The unique partnership with Abstrakt Marketing Group, a St. Louis-based agency, is an excellent example of how Maryville University partners with local, regional and global businesses and organizations to help students to gain professional experience even as they complete their degree programs. Maryville’s graduates are then able to step into jobs with the right skills and depth of knowledge to be productive from Day One.
Abstrakt, recently named one of the top 50 companies for revenue growth by the St. Louis Business Journal, operates a satellite office on campus, which creates unique internship opportunities for business and marketing students.
“No college has anything like this,” says Maryville alumnus Jason Bahnak, ’98, executive vice president of agency sales at Abstrakt. “It’s helped us identify good talent, so the students who succeed in the program are first in line to be hired here when they graduate.”
Students interning in Abstrakt’s collaborative college campus program earn a base pay, plus commission on sold contracts, while working up to 25 hours per week. At the conclusion of the program, students will have received their Abstrakt Sales Academy Certification, class credits, copies of all sales metrics, as well as recordings of live sales calls to show off their skills and professional experience to future employers.
“We have Maryville graduates working in our downtown office, and they are doing wonderfully,” says Bahnak. Andrew Mandziara, ’17, a recent graduate, closed a sale within two months of joining Abstrakt.
“It is not very common for this to happen so quickly, but what I have learned as an intern at Maryville is that you aren’t simply just making phone calls,” says Mandziara. “You are creating a scenario that can have a positive impact on people’s business and their lives.”
Maryville renovated space in the Anheuser-Busch Hall on campus to serve as a state-of-the-art office where students work directly with Abstrakt. They learn best practices in sales and marketing in an active business environment. The semester-long internships also give students the opportunity to apply coursework to actual sales interactions.
“This internship was extremely beneficial for me to land a full-time job at Abstrakt,” says Mandziara. “I am the first person to enter that company out of college into the executive sales department. The experience I obtained as an intern was the catalyst for my success.”

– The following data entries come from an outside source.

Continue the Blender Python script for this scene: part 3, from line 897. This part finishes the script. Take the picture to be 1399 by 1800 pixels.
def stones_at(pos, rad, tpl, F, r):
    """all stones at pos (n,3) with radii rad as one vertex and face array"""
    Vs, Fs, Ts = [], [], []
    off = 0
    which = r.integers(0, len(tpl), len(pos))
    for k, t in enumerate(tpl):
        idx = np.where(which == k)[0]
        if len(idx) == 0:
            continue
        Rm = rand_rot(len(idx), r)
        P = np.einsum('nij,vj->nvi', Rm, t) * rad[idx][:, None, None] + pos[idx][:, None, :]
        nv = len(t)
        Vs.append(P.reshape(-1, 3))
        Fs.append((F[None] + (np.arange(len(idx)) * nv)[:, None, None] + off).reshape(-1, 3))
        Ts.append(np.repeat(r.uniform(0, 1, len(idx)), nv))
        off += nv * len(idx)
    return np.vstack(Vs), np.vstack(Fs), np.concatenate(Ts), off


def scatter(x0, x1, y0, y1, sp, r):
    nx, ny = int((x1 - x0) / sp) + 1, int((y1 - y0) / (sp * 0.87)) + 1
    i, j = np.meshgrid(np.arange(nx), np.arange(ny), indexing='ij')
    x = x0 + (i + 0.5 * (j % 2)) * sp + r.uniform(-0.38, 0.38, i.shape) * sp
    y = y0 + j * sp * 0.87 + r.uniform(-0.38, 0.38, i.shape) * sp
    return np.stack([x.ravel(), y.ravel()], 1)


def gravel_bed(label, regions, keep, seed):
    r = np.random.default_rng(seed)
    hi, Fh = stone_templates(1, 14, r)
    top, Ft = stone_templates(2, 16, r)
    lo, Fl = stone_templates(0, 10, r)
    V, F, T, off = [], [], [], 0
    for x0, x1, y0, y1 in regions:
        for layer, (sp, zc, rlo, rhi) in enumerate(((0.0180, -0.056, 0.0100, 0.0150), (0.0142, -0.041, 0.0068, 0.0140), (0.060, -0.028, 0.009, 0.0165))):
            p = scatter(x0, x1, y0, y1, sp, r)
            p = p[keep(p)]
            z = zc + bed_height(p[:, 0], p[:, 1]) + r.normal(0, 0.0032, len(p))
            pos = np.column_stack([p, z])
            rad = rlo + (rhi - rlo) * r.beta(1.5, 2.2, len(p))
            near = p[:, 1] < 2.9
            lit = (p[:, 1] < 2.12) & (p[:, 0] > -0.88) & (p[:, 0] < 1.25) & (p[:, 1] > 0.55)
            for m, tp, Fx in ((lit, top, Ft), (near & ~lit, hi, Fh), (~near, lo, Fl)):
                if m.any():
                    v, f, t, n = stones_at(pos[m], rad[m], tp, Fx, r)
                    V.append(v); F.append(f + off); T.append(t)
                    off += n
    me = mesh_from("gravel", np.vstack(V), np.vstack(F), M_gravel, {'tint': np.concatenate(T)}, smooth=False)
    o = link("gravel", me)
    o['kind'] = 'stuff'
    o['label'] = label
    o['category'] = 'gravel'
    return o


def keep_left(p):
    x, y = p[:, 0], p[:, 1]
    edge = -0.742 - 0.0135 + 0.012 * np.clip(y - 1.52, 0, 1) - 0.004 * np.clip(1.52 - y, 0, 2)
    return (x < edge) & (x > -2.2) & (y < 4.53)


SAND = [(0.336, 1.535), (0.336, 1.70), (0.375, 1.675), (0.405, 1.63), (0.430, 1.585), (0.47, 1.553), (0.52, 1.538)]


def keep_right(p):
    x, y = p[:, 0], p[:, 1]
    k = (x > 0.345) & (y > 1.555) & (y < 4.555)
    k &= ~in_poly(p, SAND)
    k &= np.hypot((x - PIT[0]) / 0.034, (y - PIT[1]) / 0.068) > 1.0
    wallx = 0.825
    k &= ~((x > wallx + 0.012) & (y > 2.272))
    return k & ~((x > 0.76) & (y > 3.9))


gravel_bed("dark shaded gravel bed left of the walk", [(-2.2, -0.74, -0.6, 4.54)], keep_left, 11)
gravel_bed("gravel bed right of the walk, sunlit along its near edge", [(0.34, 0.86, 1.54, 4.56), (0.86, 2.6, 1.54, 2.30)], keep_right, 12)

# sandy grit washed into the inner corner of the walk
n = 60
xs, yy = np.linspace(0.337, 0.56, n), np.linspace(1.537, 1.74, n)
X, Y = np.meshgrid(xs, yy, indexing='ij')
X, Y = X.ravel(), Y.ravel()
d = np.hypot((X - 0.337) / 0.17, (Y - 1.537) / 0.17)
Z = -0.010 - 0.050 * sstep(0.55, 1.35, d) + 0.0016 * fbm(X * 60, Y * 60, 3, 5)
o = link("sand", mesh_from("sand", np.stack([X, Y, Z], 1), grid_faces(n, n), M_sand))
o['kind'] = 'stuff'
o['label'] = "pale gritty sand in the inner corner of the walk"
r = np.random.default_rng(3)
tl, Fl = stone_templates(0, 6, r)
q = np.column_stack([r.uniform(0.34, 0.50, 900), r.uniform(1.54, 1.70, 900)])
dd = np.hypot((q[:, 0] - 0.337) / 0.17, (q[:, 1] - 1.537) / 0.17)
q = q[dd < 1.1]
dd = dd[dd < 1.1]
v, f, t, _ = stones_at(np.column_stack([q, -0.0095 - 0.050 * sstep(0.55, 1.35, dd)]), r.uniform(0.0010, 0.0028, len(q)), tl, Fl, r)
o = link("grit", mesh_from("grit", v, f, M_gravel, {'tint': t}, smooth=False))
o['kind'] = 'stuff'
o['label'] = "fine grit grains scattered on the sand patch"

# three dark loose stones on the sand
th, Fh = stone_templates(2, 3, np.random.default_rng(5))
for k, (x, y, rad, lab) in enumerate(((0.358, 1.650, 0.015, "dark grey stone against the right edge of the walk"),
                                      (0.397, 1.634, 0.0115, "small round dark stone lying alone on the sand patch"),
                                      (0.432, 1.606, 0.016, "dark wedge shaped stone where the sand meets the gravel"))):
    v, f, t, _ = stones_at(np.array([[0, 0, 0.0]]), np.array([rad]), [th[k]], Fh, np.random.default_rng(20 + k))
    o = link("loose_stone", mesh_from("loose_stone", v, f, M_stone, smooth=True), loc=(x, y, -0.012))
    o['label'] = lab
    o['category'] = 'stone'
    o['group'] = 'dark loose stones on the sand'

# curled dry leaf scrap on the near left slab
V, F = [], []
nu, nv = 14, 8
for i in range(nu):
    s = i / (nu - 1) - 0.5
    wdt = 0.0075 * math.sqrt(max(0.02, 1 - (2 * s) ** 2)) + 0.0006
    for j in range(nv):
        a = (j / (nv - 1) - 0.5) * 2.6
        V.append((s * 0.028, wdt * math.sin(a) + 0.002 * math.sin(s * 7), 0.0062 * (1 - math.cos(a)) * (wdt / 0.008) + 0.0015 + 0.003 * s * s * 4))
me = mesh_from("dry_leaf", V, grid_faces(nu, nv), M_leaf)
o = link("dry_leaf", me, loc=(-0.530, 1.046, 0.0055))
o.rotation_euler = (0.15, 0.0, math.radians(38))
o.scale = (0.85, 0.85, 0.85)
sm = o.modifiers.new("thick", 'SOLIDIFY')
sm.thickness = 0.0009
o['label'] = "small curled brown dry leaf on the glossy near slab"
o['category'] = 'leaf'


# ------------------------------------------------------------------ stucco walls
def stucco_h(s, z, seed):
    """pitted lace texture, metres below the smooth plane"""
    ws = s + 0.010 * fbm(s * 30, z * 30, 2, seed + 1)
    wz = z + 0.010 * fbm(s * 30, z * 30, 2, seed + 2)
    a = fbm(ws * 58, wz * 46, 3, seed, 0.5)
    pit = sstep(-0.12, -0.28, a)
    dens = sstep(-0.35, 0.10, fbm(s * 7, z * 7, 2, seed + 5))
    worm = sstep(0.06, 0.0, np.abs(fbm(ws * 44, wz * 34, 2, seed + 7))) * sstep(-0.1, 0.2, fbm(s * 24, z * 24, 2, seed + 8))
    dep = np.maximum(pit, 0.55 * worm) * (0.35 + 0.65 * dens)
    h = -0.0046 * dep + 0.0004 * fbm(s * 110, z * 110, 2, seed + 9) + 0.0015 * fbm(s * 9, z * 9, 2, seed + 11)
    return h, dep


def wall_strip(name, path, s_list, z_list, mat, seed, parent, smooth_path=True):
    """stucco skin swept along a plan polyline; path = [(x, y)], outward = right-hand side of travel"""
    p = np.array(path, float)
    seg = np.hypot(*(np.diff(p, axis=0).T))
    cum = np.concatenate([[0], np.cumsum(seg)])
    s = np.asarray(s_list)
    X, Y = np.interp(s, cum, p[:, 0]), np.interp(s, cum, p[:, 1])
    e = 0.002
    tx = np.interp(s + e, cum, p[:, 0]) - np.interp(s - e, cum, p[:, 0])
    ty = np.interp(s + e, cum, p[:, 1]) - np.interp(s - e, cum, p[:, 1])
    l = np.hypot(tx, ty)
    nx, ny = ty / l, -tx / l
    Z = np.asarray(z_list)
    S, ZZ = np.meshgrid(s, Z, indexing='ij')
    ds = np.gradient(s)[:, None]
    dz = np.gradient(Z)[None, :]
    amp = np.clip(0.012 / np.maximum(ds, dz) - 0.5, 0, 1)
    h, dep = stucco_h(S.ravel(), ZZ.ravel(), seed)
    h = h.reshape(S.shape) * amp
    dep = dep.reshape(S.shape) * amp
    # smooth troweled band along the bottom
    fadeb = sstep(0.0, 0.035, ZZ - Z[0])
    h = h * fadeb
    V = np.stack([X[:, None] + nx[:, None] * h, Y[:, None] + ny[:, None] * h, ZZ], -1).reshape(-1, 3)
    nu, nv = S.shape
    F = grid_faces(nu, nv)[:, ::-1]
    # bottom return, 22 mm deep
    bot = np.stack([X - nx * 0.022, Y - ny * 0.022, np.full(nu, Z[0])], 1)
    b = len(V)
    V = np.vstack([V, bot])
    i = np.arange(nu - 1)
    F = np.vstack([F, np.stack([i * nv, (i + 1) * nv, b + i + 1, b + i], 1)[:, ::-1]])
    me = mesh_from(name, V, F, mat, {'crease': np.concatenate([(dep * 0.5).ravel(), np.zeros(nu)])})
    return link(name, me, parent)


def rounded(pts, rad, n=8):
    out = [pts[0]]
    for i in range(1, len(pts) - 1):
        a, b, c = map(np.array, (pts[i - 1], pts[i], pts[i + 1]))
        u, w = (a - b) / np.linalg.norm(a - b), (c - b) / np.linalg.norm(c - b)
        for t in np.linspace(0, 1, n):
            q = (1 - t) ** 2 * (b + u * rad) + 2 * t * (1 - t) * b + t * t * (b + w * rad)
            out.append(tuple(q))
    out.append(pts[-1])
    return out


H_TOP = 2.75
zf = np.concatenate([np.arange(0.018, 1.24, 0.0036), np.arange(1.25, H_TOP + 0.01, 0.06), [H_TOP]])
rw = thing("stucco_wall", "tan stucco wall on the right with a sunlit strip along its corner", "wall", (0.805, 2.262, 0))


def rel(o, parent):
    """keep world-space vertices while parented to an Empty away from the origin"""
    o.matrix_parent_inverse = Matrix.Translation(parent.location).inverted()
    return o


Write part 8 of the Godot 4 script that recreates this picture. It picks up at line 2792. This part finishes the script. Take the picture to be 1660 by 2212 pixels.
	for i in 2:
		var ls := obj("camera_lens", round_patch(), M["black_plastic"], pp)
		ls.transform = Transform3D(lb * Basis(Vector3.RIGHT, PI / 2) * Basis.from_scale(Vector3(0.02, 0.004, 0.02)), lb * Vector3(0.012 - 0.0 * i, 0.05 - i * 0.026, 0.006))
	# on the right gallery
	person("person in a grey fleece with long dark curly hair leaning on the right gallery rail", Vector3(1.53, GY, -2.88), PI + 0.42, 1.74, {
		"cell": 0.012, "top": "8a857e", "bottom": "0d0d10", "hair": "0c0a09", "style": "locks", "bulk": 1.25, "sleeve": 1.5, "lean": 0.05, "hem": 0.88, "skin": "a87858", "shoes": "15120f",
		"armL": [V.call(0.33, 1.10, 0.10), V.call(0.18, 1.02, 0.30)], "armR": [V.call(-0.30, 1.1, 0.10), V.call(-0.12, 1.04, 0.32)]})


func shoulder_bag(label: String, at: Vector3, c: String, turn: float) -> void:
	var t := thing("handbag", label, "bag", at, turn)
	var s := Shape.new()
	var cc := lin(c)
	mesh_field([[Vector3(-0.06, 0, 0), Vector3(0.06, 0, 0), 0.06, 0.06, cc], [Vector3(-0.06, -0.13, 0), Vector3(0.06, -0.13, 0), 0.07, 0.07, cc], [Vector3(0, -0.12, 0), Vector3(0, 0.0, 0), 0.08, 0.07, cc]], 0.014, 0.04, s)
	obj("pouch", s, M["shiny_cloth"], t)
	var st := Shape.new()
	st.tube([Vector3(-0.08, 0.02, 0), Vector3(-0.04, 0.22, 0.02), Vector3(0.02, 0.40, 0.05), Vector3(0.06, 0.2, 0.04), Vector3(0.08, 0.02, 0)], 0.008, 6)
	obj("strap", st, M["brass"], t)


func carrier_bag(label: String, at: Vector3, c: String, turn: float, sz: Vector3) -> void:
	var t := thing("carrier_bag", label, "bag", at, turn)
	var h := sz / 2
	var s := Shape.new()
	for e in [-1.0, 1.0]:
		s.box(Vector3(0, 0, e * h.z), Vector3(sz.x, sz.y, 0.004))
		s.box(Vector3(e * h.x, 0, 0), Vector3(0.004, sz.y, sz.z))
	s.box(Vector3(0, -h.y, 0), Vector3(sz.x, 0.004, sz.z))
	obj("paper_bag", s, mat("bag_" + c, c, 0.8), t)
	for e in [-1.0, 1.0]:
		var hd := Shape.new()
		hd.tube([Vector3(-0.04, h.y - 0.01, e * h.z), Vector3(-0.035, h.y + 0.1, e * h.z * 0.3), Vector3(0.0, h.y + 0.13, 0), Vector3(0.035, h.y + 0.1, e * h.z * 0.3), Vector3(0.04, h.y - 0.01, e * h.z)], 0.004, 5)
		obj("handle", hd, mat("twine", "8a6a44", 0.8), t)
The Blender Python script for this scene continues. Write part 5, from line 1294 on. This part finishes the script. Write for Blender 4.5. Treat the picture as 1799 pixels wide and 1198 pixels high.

In the first semester, 17 students were selected for the part-time internship through a competitive interview process.
“For students now, it’s a life changer,” says Bahnak. “We are giving Maryville University students a huge tool. I’ve seen students with sales degree from all over the country and most know how to communicate, but don’t know the process of selling. Maryville students, though, already know what they are doing when they graduate.”
Abstrakt posted growth of 89.6 percent from 2014 to 2016. Bahnak says the company’s success is due to three main factors: culture of growth, great leadership and practicing what the company preaches.
“Scott Scully (CEO) is a phenomenal leader,” says Bahnak. “Everything we do is based on individual growth and we use the same things we sell, the growth process, to grow our company.”